AFTER THE GAME OF “Wahhh” has subsided and all of the faces are painted, the girls move on to riding bikes. They mount up and begin to play “dab,” circling an area marked off with cones. The idea is to keep riding at a very slow speed, and the last girl to put her foot down wins. After Sabra instructs them all to take a big sip from their water bottles, they thank Calvin, who smiles from behind his dark mustache and Park Tool apron, and the Little Bellas roll.

The first ride of the day is on the pump track, where they ride circles around the lumpy patch of dirt. “I love it,” says one of the girls, with a heart painted onto her cheek.

Little Bellas
Photo: Elizabeth A. Welliver

Then comes the scavenger hunt around the Sea Otter venue — on foot, to avoid any potential collisions on a busy Sunday at the races.

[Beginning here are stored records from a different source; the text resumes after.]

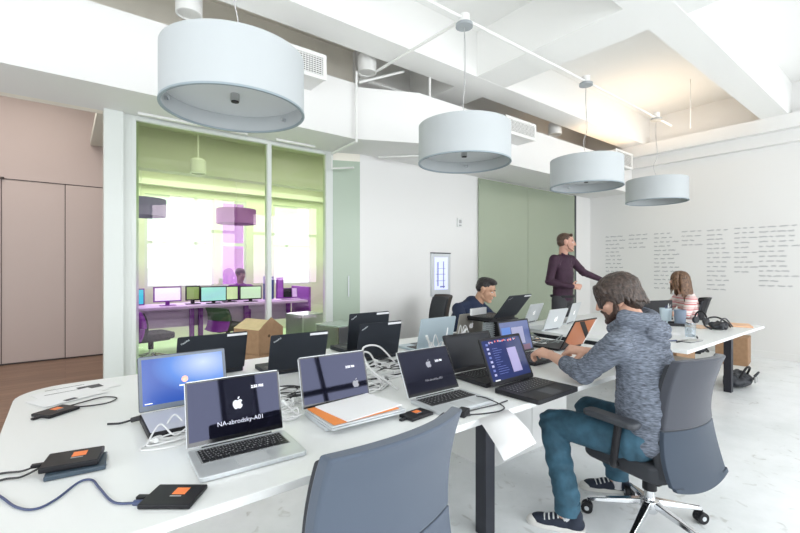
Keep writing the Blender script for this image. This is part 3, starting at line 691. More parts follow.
pv = [(1.70, 1.165), (1.93, 1.165), (1.93, 1.095), (1.70, 1.095)]
m = MB(); zz = TZ+.0015
m.add([(1.315, 1.165, zz), (1.505, 1.165, zz), (1.465, 1.09, zz), (1.265, 1.09, zz), (1.42, 1.0, .725), (1.20, .985, .730), (1.375, .935, .705), (1.15, .905, .712)],
      [(0, 1, 2, 3), (3, 2, 4, 5), (5, 4, 6, 7)])
o = m.build('sheet', PAPER, t, world=True); so = o.modifiers.new('t', 'SOLIDIFY'); so.thickness = .0012
sheet('paper_sheet', 'white sheet on the desk between the two leftmost black lids', rect(.90, 2.42, .21, .28, 15), TZ+.001)
sheet('paper_sheet', 'white sheet behind the second black lid', rect(1.28, 2.62, .21, .29, 5), TZ+.001)
sheet('paper_sheet', 'white sheet on the far desk beside the drinking glass', rect(4.35, 1.62, .21, .29, 25), TZ+.001)
sheet('paper_sheet', 'white sheet left of the laptop with the orange-brown lid', rect(3.85, 2.05, .21, .29, 30), TZ+.001)
sheet('paper_sheet', 'tan sheet lying below the laptop with the orange-brown lid', rect(3.02, 1.56, .20, .20, 0), TZ+.001, m=mat('tan_card', (.72, .50, .32), .6))
sheet('paper_pad', 'white paper block standing on the raised black laptop', rect(2.77, 2.45, .22, .02, 8), .9515, 'paper', PAPER, .055)
sheet('paper_sheet', 'small orange note among the cables beside the orange-brown laptop', rect(3.15, 2.12, .12, .10, 20), TZ+.001, m=mat('peach_paper', (.85, .52, .32), .6))

# ------------------------------------------------------------------ drives and cables
def drive(label, x, y, rz, w, d, h, tilt=0):
    t = thing('external_drive', label, 'hard drive', (x, y, TZ), math.radians(rz), group='black external drives with orange labels')
    MB().box(-w/2, w/2, -d/2, d/2, .001, h).build('case', BLACKP, t, bevel=.004, seg=3)
    MB().box(-.005, w*.22, -d*.02, d*.30, h-.0005, h+.0006).build('orange_label', mat('orange_label', (.95, .24, .06), .5), t, smooth=False)
    MB().box(-.005, w*.18, -d*.12, -d*.08, h-.0005, h+.0006).build('lettering_strip', mat('grey_lettering', (.4, .4, .42), .5), t, smooth=False)
    MB().box(-w/2-.03, -w/2+.002, -.008, .008, .002, h*.7).build('plug', BLACKP, t, bevel=.002)
    return t
drive('black external drive with orange label beside the printed papers', -.03, 2.32, 37, .13, .10, .014)
drive('thick black external drive with orange label lying on a dark block', .02, 1.66, -12, .145, .115, .018).location.z = TZ+.016
t = thing('drive_block', 'dark slate block under the external drive at the left', 'hard drive', (.03, 1.645, TZ), math.radians(-6))
MB().box(-.074, .074, -.060, .056, .001, .0155).build('case', mat('slate_case', (.05, .075, .10), .4), t, bevel=.003)
MB().box(.074, .0765, -.03, .03, .003, .013).build('steel_end', STEEL, t)
drive('slim black external drive with orange label nearest the camera', .228, 1.268, -38, .135, .105, .014)
drive('black external drive with orange label beside the front silver laptop with the cable', 1.145, 1.35, 5, .125, .08, .014)
t = thing('power_adapter', 'small black adapter plugged at the corner of the silver laptop', 'adapter', (1.30, 1.235, TZ), math.radians(20))
MB().box(-.03, .03, -.02, .02, .001, .028).build('body', BLACKP, t, bevel=.003)
def cable(label, pts, r=.0028, m=BCABLE, name='cable', plug=None, group=None):
    t = thing(name, label, 'cable', (sum(p[0] for p in pts)/len(pts), sum(p[1] for p in pts)/len(pts), TZ), group=group)
    MB().tube(spline(pts, 7), r, 7).build('cord', m, t, world=True)
    if plug:
        a = Vector(pts[-1]); b = Vector(pts[-2]); d = (a-b).normalized()
        MB().cyl(a-d*.005, a+d*.03, r*2.4, r*2.6, seg=10).build('plug', m if m is not WCABLE else WHITE, t, world=True)
    return t
c = TZ+.004
cable('navy cable curving across the near desk to the slim drive', [(-.22, 1.72, c), (-.145, 1.58, c), (-.10, 1.47, c), (-.06, 1.425, c), (-.02, 1.45, c), (.03, 1.525, c), (.06, 1.52, c), (.075, 1.45, c), (.10, 1.34, c), (.145, 1.30, c)], .0032, BLUCABLE, plug=1)
cable('black cable leaving the thick drive at the left edge, upper strand', [(-.055, 1.69, c+.018), (-.10, 1.70, c+.005), (-.14, 1.73, c), (-.19, 1.74, c)], .003)
cable('black cable leaving the thick drive at the left edge, lower strand', [(-.06, 1.665, c+.015), (-.10, 1.66, c+.003), (-.14, 1.68, c), (-.19, 1.66, c)], .003)
cable('black cable looping right of the drive beside the printed papers', [(.03, 2.355, c), (.10, 2.33, c), (.16, 2.34, c), (.19, 2.40, c), (.14, 2.45, c), (.07, 2.42, c), (.02, 2.37, c+.005)], .0028)
cable('short black cable stub by the hinge of the blue-screen laptop', [(.13, 2.02, c), (.17, 2.0, c), (.21, 1.98, c+.01)], .004, plug=1)
cable('thin black cable arching from the silver laptop to its adapter', [(1.49, 1.33, c+.02), (1.50, 1.28, c+.02), (1.52, 1.20, c), (1.46, 1.17, c), (1.38, 1.19, c), (1.32, 1.22, c)], .0028, plug=1)
cable('black cable running from the adapter toward the black laptop', [(1.33, 1.25, c), (1.42, 1.245, c), (1.52, 1.235, c), (1.60, 1.24, c)], .0028)
for i, (x, y, l) in enumerate(((.30, 1.72, 'white cable bunched left of the front silver laptop'), (.36, 1.80, 'white cable arching over the edge of the blue-screen laptop'))):
    cable(l, [(x-.08, y-.02, c), (x-.03, y+.03, c+.045), (x+.01, y-.01, c+.01), (x+.07, y+.0, c+.03), (x+.04, y-.07, c), (x-.02, y-.09, c), (x-.1, y-.06, c), (x-.06, y-.01, c), (x+.07, y-.03, c)], .0032, WCABLE)
rnd = random.Random(11)
def tangle(label, cx, cy, rx, ry, n, m, r, hmax, group):
    pts = []
    a = rnd.uniform(0, 6)
    for k in range(n):
        a += rnd.uniform(.7, 1.6); q = rnd.uniform(.35, 1)
        pts.append((cx+rx*q*math.cos(a), cy+ry*q*math.sin(a), c + rnd.uniform(0, hmax)*(k % 2)))
    return cable(label, pts, r, m, plug=1, group=group)
GW = 'tangle of white cables along the middle of the desks'; GB = 'tangle of dark cables along the middle of the desks'
spots = [('behind the front silver laptop', .80, 2.0), ('between the first two silver laptops', .76, 1.86), ('behind the paper-covered laptop', 1.08, 1.95), ('left of the black-screen silver laptop', 1.22, 1.80),
         ('behind the black-screen silver laptop', 1.45, 1.95), ('below the overlapping black lids', 1.55, 2.12), ('beside the dark switched-off laptop', 1.78, 2.08), ('in front of the pale blue laptop', 2.12, 2.15),
         ('right of the pale blue laptop', 2.36, 2.22), ('beside the raised black laptop', 2.55, 2.12), ('behind the typing man\'s laptop', 2.78, 2.06), ('right of the typing man\'s screen', 2.95, 1.98)]
for wh, x, y in spots:
    tangle('white cable coiled '+wh, x, y, .14, .09, 14, WCABLE, .0032, .022, GW)
    tangle('black cable tangled '+wh, x+.04, y+.05, .15, .09, 14, BCABLE, .0032, .02, GB)
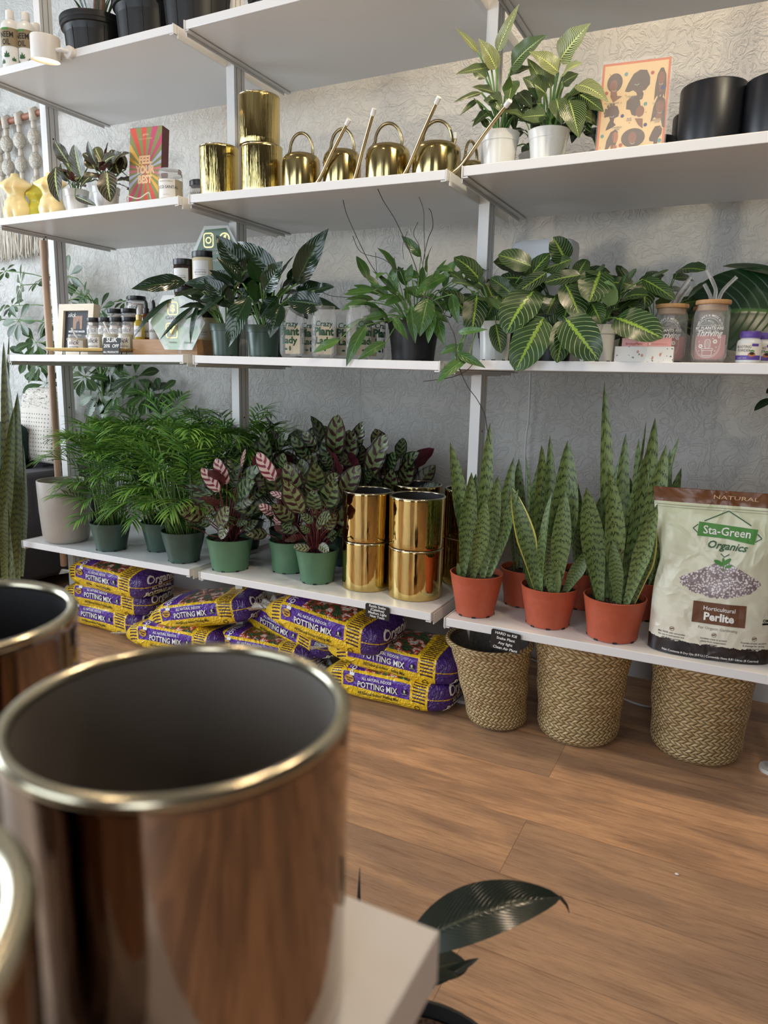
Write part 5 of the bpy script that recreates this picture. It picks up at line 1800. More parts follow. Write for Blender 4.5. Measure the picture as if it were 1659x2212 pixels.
def torso(label, loc, rz, m, seed=0, s=1.0):
    root = thing('torso_candle', label, 'candle', loc, rz, 'wax torso candles on the second shelf')
    b = MB()
    NZ, NT = 46, 48
    H_ = 0.102

    def lerp_tab(t, tab):
        for (a, va), (c, vc) in zip(tab, tab[1:]):
            if t <= c:
                k = (t - a) / (c - a)
                k = k * k * (3 - 2 * k)
                return va + (vc - va) * k
        return tab[-1][1]
    wx = [(0, .030), (.12, .034), (.25, .0365), (.40, .031), (.55, .0225), (.68, .025), (.80, .030), (.88, .026), (.93, .012), (1.0, .0095)]
    wy = [(0, .023), (.2, .027), (.35, .023), (.55, .0165), (.70, .019), (.82, .017), (.90, .013), (.94, .010), (1.0, .0088)]
    rows = []
    for i in range(NZ + 1):
        t = i / NZ
        r = []
        for j in range(NT):
            a = 2 * pi * j / NT          # a = -pi/2 is the front
            x, y = lerp_tab(t, wx) * cos(a), lerp_tab(t, wy) * sin(a)
            z = t * H_
            f = Vector((cos(a), sin(a), 0))

            def g(cx, cz, sx_, sz_, amp, front=True):
                nonlocal x, y
                if (sin(a) < 0.1) == front:
                    e = exp(-((x - cx) / sx_) ** 2 - ((z - cz) / sz_) ** 2) * amp
                    y += -e if front else e
            g(-.0125, .071, .0090, .0092, .0195)
            g(.0125, .071, .0090, .0092, .0195)
            g(0, .040, .020, .016, .0050)
            g(0, .047, .003, .003, -.0035)
            g(-.013, .020, .010, .014, .0050)
            g(.015, .012, .013, .022, .0075)
            g(0, .012, .0035, .014, -.006)
            g(-.014, .022, .012, .015, .011, False)
            g(.014, .022, .012, .015, .011, False)
            # arm stumps
            for sg in (1, -1):
                if sg * cos(a) > 0:
                    e = exp(-((z - .078) / .0085) ** 2) * max(0, sg * cos(a)) ** 6
                    x += sg * e * 0.017
                    y -= e * 0.004
            r.append((x * s + 0.0, y * s, z * s * 1.22))
        rows.append(r)
    b.grid(rows, 0, close=True)
    b.face([len(rows) * 0 + j for j in range(NT)][::-1], 0)
    b.face([NZ * NT + j for j in range(NT)], 0)
    b.build('body', m, root, sharp=0)
    b = MB()
    b.tube([(0, 0, H_ * s * 1.22 - 0.001), (0.001, 0, H_ * s * 1.22 + 0.006)], 0.0009, 6)
    b.build('wick', m_ink_white, root)


m_wax = mat('cream_wax', srgb(244, 226, 172), 0.28, Subsurface_Weight=0.5, Subsurface_Scale=0.01)
m_waxy = mat('yellow_green_wax', srgb(216, 208, 84), 0.28, Subsurface_Weight=0.5, Subsurface_Scale=0.01)
for u, y, rz, mm, lab, sc in ((36, .085, 25, m_wax, 'cream wax torso candle furthest left on the second shelf', 1.30), (80, .135, 20, m_waxy, 'yellow green wax torso candle between the two cream ones', 1.12), (112, .10, 30, m_wax, 'cream wax torso candle partly behind a drooping prayer plant leaf', 1.22)):
    p = P(u, 440, y=y)
    torso(lab, (p.x, y, zs('L2', p.x)), rd(rz), mm, s=sc)

# the box FEEL YOUR BEST
root = thing('chocolate_box', 'tall box printed with a coloured sunburst, held by a wire easel', 'box', (-0.296, 0.125, zs('L2', -0.258) + 0.001), rd(5), rot=(rd(-6), 0, rd(8)))
m_box_side = mat('box_side_plum', srgb(104, 62, 62), 0.6)
m_cols = [mat('burst_olive', srgb(148, 150, 96), 0.55), mat('burst_red', srgb(226, 92, 76), 0.55), mat('burst_pink', srgb(222, 126, 142), 0.55), mat('burst_yellow', srgb(236, 186, 88), 0.55), mat('burst_lilac', srgb(190, 194, 222), 0.55), mat('burst_magenta', srgb(206, 84, 118), 0.55), mat('burst_cream_letters', srgb(246, 206, 164), 0.5)]
bw, bh, bd = 0.061, 0.262, 0.036
b = MB()
b.box((-bw, 0, 0), (bw, bd, bh))
b.build('box', m_box_side, root, smooth=False, bev=0.0008)
b = MB()
cx, cz = 0.0, 0.130
ray = []
nr = 34
seq = [0, 1, 0, 1, 0, 5, 0, 5, 0, 4, 0, 4, 0, 2, 0, 2, 0, 3, 0, 3, 0, 1, 0, 1, 0, 5, 0, 5, 0, 4, 0, 4, 0, 2, 0, 2, 0, 3, 0, 3]
nr = len(seq)


def hit(a):
    dx, dz = cos(a), sin(a)
    t = min([(bw - 0.001) / abs(dx) if abs(dx) > 1e-6 else 9, (bh - 0.001 - cz) / dz if dz > 1e-6 else 9, (cz - 0.001) / -dz if dz < -1e-6 else 9])
    return (cx + dx * t, cz + dz * t), t


for k in range(nr):
    a0, a1 = rd(125) - 2 * pi * k / nr, rd(125) - 2 * pi * (k + 1) / nr
    pts = [(cx, cz)]
    for q_ in range(5):
        pts.append(hit(a0 + (a1 - a0) * q_ / 4)[0])
    # add any box corner lying in the sector
    ang = sorted([(a0 + (a1 - a0) * q_ / 4) for q_ in range(5)])
    for xx in (-bw + .001, bw - .001):
        for zz in (0.001, bh - .001):
            ac = atan2(zz - cz, xx - cx)
            for w_ in (-2 * pi, 0, 2 * pi):
                if ang[0] < ac + w_ < ang[-1]:
                    pts.append((xx, zz))
    c0 = pts[0]
    rest = sorted(pts[1:], key=lambda p_: -((atan2(p_[1] - cz, p_[0] - cx) - a0 + pi) % (2 * pi)))
    wrap(b, poly_geo([c0] + rest), lambda x, z: (x, -0.0004, z), seq[k])
F_ = lambda x, z: (x, -0.0009, z)
for t, z, in (('FEEL', 0.150), ('YOUR', 0.120), ('BEST', 0.090)):
    wrap(b, text_geo(t, 0.055, spacing=1.02), F_, 6, (0.0, z), 0.033, sx=0.74)
wrap(b, text_geo('golde', 0.01), F_, 6, (0.0, 0.236), 0.010)
wrap(b, text_geo('CACAO TURMERIC', 0.0), F_, 6, (0, 0.224), 0.0060)
wrap(b, text_geo('superfood', 0.01), F_, 6, (0.0, 0.018), 0.010)
b.build('printed_front', m_cols, root, smooth=False)
root = thing('wire_easel', 'small cream wire easel holding the sunburst box', 'stand', (-0.278, 0.088, zs('L2', -0.255)), rd(8))
b = MB()
b.tube(smooth_path([(-0.045, 0.004, 0.002), (-0.044, -0.004, 0.030), (-0.038, -0.006, 0.040), (-0.010, -0.007, 0.032), (0.0, -0.007, 0.031), (0.012, -0.007, 0.033), (0.038, -0.006, 0.046), (0.044, -0.004, 0.038), (0.045, 0.004, 0.002)], 5), 0.0021, 8)
b.build('front_loop', mat('cream_wire', srgb(226, 214, 196), 0.4), root)
b = MB()
b.tube([(-0.045, 0.004, 0.002), (-0.045, 0.09, 0.002), (0.045, 0.09, 0.002), (0.045, 0.004, 0.002)], 0.0021, 8)
b.build('base_loop', MATS['cream_wire'], root)

m_glass = mat('clear_glass', (1, 1, 1, 1), 0.02, Transmission_Weight=1.0, IOR=1.45)
m_thin = mat('thin_clear_glass', (1, 1, 1, 1), 0.02, Transmission_Weight=0.92, IOR=1.12)
m_candlewax = mat('candle_wax', srgb(222, 206, 172), 0.5, Subsurface_Weight=0.3, Subsurface_Scale=0.01)
m_label = mat('paper_label', srgb(226, 224, 220), 0.6)
m_blacklid = mat('black_lid', srgb(20, 20, 20), 0.35)


def glass_shell(b, r, h, t=0.002, m=0, n=40, shoulder=None):
    prof = shoulder or [(r - 0.003, 0), (r, 0.003), (r, h - 0.002), (r - 0.0008, h)]
    inner = [(max(0.001, a - t), max(z, t * 1.5)) for a, z in prof[::-1]]
    b.lathe(prof + inner, n, m, cap1=True)


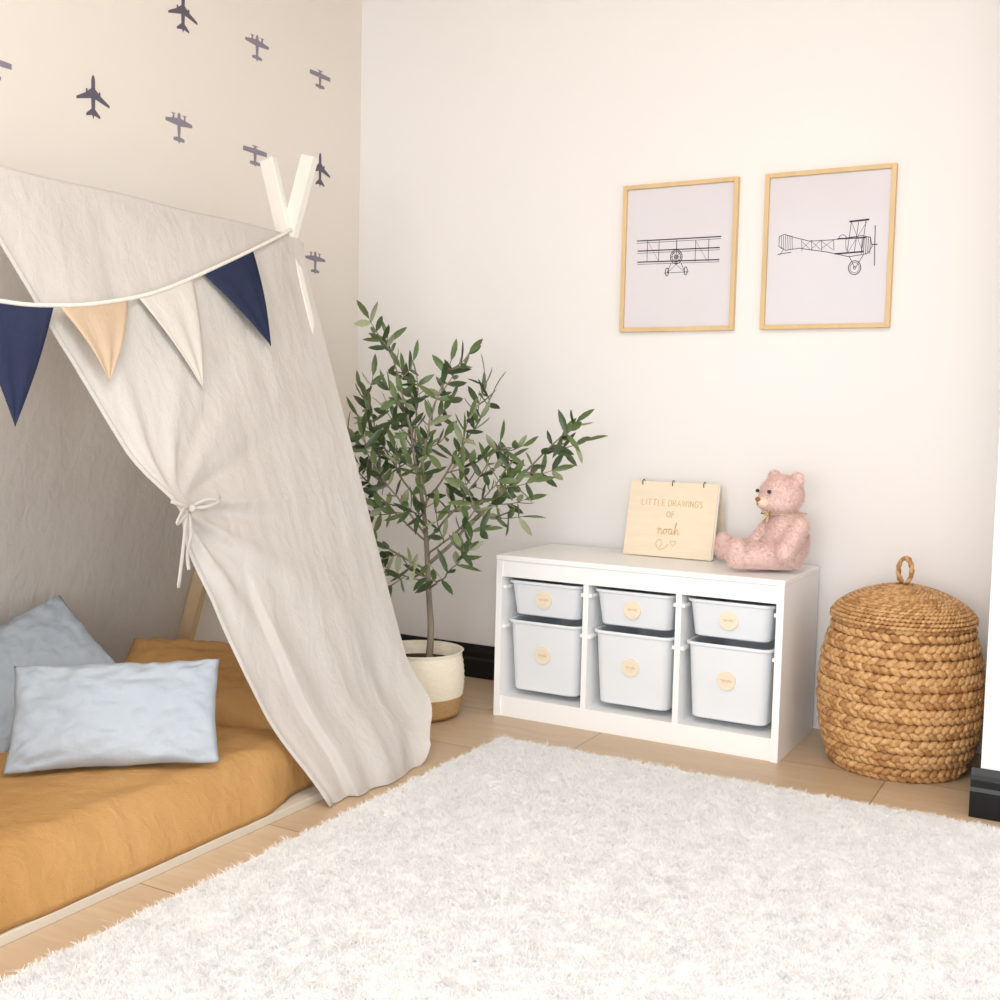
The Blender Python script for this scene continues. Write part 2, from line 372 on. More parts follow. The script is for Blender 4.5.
rb=basis((.74,.67,0),.85)@Matrix.Rotation(math.radians(36),4,'Z')
pillow('pillow',.37,.37,.12,'greyblue',(.305,-1.835,.330),rb,'dusty grey-blue square pillow standing on its corner',5)
pillow('pillow',.60,.34,.14,'mustard',(.565,-1.43,.245),basis((.88,.42,-.08),1.08),'mustard yellow pillow at the end of the bed',9)

# ------------------------------------------------------------------ bunting
bt=thing('bunting_garland',(.56,-2.,1.25),'cord of navy, tan and cream triangular linen flags hung across tent','bunting')
cp=crom([(.43,-.99,1.612),(.468,-1.03,1.590),(.515,-1.357,1.450),(.555,-1.641,1.340),(.572,-1.837,1.290),(.582,-1.985,1.268),(.582,-2.128,1.262),(.57,-2.35,1.285),(.535,-2.65,1.42),(.475,-2.93,1.6)],12)
cp[:,0]+=.012
b=MB(); b.tube(cp,.0055,8); b.obj('cord','cord',smooth=True,parent=bt)
def flag(y0,y1,tip,m,lab):
    ys=cp[:,1][::-1]; P=cp[::-1]
    def at(y): return np.array([np.interp(y,ys,P[:,k]) for k in range(3)])
    b=MB(); n=14; v=[];f=[]
    for j in range(n+1):
        t=j/n
        for i in range(n+1):
            a=at(y0+(y1-y0)*i/n); p=a*(1-t)+np.array(tip)*t
            p=p+np.array((.012*math.sin(math.pi*t)+.004*math.sin(i*.9+y0*9)*t*(1-t)*3,0,0)); v.append(p)
    for j in range(n):
        for i in range(n): k=j*(n+1)+i; f.append((k,k+n+1,k+n+2,k+1))
    b.add(v,f); o=b.obj('flag',m,smooth=True,parent=bt,label=lab); s=o.modifiers.new('s','SOLIDIFY'); s.thickness=.002
flag(-2.235,-1.995,(.675,-2.165,.985),'navy','navy linen triangular flag')
flag(-1.98,-1.755,(.655,-1.885,1.095),'tan','tan linen triangular flag')
flag(-1.720,-1.500,(.655,-1.570,1.090),'cream','grey-beige linen triangular flag')
flag(-1.455,-1.215,(.612,-1.250,1.222),'navy','navy linen triangular flag')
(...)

At last, they are back to their patch of grass, and more importantly, the shady tents. It’s lunchtime, and it’s also time for a game with Lea, who appears in full Team Clif Bar kit. The girls cover her in the Clif Bar stickers they retrieved on the scavenger hunt. Then, they play “two truths and a lie,” another popular game. Lea stumbles with the game a few times, tired and dazed from a weekend of racing. This only makes it more fun for the girls. Sabra teases her sister mercilessly, and the scrum laughs in between bites of snacks.

As the group roars in amusement, a girl named Chelsea sits astride a white and purple Specialized Hot Rock a few yards away. She scowls. Her sister, Alyson, is part of the Little Bellas group. She appears to be having lots of fun with the games.

Someday, Chelsea will be in a Little Bellas group. This year she is still too young for the group’s seven-year-old cutoff. Chelsea’s mom, Trisha, notices her daughter’s discontent. She gives Chelsea a loving pat on her pink butterfly helmet, and offers a reassuring promise:

“Next year you’ll be out there, okay?”